Keeping pets primed for adoption

SPCA uses training, play to help animals stay sharp, sociable

Baltimore & Region


When Lilo runs, her back legs kick out in that ungainly way growing dogs have. She skitters across the cement-bottom enclosure, her lanky body bucking and wiggling as she enjoys the fall day and the company.

It was the first time Lilo, a 1 1/2 -year-old female Rottweiler, had taken part in one of the four weekly play times at the Maryland Society for the Prevention of Cruelty to Animals complex on Falls Road in North Baltimore.

Group play is just one of the steps the SPCA is taking to help socialize animals that are up for adoption. Several other SPCA programs are modeled after similar efforts created for zoo animals. The goal is to help the animals remain calm and keep their mental acuity, making them more adoptable and cutting down on illness.

"It helps them be better behaved when they go home," said Aileen Gabbey, the complex's executive director.

Dogs like Lilo are given tasks, such as figuring out how to retrieve a ball or treat placed beneath a plastic crate.

And it isn't just about getting treats such as Frosty Paws - a frozen dog treat that resembles a small container of ice cream. The dogs are learning to interact with people through training and by being read to.

Before animals go out for a weekly class, the trainer, Clarissa Barnes, sprays lavender or chamomile to relax them, something zoo workers do for big cats, Gabbey said. Trainers concentrate on basics such as heeling on a leash and not jumping - skills that a potential owner will look for, Gabbey said.

"Stress levels are up," Barnes said. "It's like no other place on earth."

Volunteers try to touch the pets, make eye contact with them and say their names. Barnes said that helps "create and maintain a bond with people," which ensures that the dogs are better socialized when they go home.

Volunteers read to the dogs because it helps the animals hear voices normally modulated in relaxed environments, where they aren't being asked to do something.

"I think it helps a great deal," said Scott Littlejohn, who works in the cat room. "Imagine being locked in a cage 24 hours a day, seven days a week," he said, referring to the conditions for the animals in the shelter.

On one recent afternoon, the television in the adult cat room is on and the movie The Aristocats is playing. Radio music can also be heard in the background. There are several empty metal cages, but most are filled with slumbering cats. Cats, dogs, kittens and puppies are held in separate crates, except littermates, which are sometimes held together.

The kittens let out plaintive meows across from the puppy crates. Zion, a black 9-week-old kitten, sticks his paw out of the metal crate between dangling orange strings.
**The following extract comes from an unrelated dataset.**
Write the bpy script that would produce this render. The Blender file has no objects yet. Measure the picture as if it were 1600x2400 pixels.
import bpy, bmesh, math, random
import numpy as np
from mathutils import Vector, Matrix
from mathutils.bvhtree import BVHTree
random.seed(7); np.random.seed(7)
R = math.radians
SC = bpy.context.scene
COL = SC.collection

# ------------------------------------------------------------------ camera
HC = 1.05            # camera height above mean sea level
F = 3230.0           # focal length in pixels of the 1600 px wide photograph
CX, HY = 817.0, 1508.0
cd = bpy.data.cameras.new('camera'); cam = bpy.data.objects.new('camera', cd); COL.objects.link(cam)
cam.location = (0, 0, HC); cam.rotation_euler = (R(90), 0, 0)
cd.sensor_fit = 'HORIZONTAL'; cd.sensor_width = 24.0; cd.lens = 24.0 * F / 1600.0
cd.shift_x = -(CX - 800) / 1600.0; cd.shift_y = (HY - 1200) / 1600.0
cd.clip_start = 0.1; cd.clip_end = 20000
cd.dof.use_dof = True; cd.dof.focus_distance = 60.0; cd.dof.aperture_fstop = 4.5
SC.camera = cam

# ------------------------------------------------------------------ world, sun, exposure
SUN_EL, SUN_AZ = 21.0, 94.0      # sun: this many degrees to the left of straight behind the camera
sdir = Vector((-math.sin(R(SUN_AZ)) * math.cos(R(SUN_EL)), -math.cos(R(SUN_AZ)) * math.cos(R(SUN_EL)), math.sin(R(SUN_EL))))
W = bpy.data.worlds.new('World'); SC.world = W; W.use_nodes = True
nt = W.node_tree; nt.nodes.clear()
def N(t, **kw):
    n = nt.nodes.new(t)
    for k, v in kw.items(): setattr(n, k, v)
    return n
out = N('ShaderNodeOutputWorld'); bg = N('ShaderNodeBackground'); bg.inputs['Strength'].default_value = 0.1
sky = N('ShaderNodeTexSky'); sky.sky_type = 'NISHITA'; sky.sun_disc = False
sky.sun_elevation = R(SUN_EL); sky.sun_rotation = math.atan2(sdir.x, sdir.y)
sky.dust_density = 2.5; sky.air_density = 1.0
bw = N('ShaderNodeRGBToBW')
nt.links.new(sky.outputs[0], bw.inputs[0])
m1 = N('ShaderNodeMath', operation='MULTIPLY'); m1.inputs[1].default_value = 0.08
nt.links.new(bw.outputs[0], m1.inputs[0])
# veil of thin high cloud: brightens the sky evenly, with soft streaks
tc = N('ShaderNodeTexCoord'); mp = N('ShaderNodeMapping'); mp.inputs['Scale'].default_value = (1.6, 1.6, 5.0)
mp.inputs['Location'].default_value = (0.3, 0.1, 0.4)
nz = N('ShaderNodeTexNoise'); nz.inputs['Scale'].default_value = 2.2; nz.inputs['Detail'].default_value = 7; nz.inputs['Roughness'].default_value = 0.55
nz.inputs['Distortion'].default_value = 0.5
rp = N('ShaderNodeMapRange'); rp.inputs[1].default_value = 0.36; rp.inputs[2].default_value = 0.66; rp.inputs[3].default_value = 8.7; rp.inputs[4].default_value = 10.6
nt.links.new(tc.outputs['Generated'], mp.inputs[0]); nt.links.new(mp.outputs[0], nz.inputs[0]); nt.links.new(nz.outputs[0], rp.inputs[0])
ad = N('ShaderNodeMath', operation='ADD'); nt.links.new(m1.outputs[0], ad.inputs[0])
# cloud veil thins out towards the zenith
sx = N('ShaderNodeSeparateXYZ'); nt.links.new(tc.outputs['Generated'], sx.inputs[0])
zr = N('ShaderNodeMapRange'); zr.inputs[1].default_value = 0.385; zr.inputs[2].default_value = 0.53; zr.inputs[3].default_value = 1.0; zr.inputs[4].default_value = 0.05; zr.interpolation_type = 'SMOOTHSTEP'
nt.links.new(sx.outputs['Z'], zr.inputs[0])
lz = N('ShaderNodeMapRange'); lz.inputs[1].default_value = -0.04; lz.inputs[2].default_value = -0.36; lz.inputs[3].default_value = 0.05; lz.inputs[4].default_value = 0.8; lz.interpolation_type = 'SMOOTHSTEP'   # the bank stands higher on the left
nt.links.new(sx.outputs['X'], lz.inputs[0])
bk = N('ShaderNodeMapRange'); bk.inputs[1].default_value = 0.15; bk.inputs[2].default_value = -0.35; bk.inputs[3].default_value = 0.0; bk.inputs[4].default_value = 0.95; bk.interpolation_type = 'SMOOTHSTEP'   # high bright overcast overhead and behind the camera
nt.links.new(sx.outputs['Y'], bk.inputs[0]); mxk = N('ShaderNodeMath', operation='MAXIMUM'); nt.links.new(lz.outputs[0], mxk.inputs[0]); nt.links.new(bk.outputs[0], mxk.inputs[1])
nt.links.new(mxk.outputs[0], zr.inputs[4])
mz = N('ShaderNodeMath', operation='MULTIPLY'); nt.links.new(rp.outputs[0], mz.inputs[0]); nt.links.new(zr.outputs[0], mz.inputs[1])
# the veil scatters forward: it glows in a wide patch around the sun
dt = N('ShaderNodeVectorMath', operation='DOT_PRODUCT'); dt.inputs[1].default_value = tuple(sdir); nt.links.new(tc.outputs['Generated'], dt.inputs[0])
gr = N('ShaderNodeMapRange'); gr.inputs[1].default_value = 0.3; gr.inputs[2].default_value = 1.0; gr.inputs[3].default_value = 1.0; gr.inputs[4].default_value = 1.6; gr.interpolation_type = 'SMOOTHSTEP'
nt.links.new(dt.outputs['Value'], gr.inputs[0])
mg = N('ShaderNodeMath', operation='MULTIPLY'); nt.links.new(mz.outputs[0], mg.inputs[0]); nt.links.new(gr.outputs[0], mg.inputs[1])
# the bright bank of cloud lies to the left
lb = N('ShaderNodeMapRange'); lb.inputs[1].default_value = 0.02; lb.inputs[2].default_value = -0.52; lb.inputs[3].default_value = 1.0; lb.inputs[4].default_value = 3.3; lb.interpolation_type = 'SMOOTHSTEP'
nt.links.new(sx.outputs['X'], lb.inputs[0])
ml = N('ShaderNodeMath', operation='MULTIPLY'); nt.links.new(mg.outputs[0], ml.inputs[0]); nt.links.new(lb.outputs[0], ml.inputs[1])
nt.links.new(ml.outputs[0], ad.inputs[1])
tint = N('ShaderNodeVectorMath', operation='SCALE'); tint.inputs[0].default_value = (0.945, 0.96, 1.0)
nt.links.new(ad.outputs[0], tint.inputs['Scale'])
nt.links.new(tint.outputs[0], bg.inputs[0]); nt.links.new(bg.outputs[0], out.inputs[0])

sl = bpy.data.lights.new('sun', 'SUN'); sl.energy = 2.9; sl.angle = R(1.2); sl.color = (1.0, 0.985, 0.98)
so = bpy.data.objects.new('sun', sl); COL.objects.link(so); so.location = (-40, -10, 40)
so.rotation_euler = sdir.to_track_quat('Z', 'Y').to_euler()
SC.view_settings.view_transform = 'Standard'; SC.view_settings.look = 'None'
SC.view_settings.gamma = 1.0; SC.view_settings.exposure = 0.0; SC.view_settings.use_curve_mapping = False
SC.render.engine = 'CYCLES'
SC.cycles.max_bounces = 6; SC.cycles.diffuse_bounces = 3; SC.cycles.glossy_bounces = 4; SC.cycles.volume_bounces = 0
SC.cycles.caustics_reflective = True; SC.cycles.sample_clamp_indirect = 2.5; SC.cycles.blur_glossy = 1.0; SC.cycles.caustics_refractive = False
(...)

He pauses and rubs himself up against the paint roller, which Maya Richmond, the center's director of operations, said provides a play toy and introduces cats to different textures.

Finally, after some time spent trying to get attention, Zion begins to drift to sleep, his large head collapsing onto the paint roller before he curls his wiry body up on a towel next to a large plastic colander.

Other kittens have PVC pipe to crawl through, where some take an afternoon nap. The younger kittens even sleep in large paper bags. Only some of the toys are store-bought; most are simple diversions provided by volunteers. The cheaper the toy, the more enjoyment, Gabbey said.

Last year, the center placed 3,500 cats and dogs. This year the staff expects to place only 3,000 animals. The drop is attributed to a decrease, earlier in the year, in the number of puppies at the center; they draw potential adopters in to the center, though many people end up choosing a different pet. To rectify the deficit, Gabbey said, the organization has brought puppies in from other municipalities.

Animals stay for one to three weeks. If a dog isn't adopted after that time, a volunteer will often provide foster care for the animal for the weekend. The dog wears a cape that asks people to adopt it. Gabbey said this ploy often works.

The Maryland SPCA, which is a nonprofit organization run through donations, takes in about 8,000 pets a year, and Gabbey said the group is able to place many of the animals that don't have aggression or health issues.